### INFORMATION PROVIDED
#####
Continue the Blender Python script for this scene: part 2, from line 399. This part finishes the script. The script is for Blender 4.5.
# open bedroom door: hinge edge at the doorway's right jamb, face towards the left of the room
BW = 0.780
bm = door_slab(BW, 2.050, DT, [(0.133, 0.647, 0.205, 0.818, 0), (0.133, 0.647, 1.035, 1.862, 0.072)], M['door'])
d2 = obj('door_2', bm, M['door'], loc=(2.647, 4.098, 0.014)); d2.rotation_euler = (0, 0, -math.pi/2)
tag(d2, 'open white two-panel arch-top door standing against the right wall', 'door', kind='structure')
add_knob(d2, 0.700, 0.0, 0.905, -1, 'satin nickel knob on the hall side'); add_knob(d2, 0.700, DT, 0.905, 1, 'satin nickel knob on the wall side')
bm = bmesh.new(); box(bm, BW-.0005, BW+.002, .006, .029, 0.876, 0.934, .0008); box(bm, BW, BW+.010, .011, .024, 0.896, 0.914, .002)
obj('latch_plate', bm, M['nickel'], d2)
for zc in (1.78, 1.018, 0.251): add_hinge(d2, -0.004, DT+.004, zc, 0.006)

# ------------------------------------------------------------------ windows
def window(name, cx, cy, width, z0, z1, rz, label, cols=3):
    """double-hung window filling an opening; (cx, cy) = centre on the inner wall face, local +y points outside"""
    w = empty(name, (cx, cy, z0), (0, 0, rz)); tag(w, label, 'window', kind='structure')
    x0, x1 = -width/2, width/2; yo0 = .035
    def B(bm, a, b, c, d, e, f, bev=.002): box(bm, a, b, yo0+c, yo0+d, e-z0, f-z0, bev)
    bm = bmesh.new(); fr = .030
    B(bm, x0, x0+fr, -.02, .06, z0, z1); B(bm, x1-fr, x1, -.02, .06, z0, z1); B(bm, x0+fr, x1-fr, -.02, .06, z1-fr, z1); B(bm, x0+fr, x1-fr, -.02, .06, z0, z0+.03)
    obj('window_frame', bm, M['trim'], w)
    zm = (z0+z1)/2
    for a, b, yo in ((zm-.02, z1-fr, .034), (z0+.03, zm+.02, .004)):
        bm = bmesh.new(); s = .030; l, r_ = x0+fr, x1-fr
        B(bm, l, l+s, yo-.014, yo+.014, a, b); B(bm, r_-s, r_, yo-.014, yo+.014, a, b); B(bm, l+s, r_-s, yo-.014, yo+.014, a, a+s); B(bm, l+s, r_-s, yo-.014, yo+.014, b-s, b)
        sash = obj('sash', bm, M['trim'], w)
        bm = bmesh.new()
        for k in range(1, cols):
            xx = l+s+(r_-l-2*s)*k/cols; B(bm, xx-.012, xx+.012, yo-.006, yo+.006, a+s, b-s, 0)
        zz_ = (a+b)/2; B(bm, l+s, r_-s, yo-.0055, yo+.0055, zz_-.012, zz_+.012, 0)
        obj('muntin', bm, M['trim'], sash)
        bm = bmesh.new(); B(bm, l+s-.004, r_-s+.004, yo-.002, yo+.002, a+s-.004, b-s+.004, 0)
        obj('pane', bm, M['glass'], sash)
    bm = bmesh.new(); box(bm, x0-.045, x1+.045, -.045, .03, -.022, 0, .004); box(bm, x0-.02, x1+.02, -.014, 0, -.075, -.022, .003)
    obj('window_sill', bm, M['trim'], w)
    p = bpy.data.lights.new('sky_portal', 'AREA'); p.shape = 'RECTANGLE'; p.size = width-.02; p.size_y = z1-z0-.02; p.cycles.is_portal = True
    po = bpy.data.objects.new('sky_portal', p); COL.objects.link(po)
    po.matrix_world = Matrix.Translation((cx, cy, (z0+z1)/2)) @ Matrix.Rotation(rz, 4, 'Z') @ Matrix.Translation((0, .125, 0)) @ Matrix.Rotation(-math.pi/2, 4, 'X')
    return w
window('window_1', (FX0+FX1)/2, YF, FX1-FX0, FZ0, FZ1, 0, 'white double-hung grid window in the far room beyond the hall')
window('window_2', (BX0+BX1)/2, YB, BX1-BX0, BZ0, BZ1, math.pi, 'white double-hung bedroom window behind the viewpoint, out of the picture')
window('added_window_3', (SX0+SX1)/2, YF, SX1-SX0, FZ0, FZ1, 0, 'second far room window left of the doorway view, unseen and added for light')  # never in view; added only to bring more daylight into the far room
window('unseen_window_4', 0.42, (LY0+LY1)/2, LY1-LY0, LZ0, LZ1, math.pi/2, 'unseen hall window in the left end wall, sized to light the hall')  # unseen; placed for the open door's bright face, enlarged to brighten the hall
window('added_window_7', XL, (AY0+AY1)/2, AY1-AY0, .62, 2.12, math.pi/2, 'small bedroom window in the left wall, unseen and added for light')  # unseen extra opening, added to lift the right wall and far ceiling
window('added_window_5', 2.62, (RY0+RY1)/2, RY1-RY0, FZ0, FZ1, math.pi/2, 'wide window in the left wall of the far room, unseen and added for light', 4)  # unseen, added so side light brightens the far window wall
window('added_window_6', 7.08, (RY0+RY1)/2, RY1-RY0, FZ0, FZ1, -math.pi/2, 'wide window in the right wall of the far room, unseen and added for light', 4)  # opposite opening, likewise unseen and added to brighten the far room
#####
### GIVEN EXERCISE
Can you write out the lines above, from the first one through the one containing "DT+.004, zc, 0.006)", exactly as they appear and nothing more?

### FINAL ANSWER
Continue the Blender Python script for this scene: part 2, from line 399. This part finishes the script. The script is for Blender 4.5.
# open bedroom door: hinge edge at the doorway's right jamb, face towards the left of the room
BW = 0.780
bm = door_slab(BW, 2.050, DT, [(0.133, 0.647, 0.205, 0.818, 0), (0.133, 0.647, 1.035, 1.862, 0.072)], M['door'])
d2 = obj('door_2', bm, M['door'], loc=(2.647, 4.098, 0.014)); d2.rotation_euler = (0, 0, -math.pi/2)
tag(d2, 'open white two-panel arch-top door standing against the right wall', 'door', kind='structure')
add_knob(d2, 0.700, 0.0, 0.905, -1, 'satin nickel knob on the hall side'); add_knob(d2, 0.700, DT, 0.905, 1, 'satin nickel knob on the wall side')
bm = bmesh.new(); box(bm, BW-.0005, BW+.002, .006, .029, 0.876, 0.934, .0008); box(bm, BW, BW+.010, .011, .024, 0.896, 0.914, .002)
obj('latch_plate', bm, M['nickel'], d2)
for zc in (1.78, 1.018, 0.251): add_hinge(d2, -0.004, DT+.004, zc, 0.006)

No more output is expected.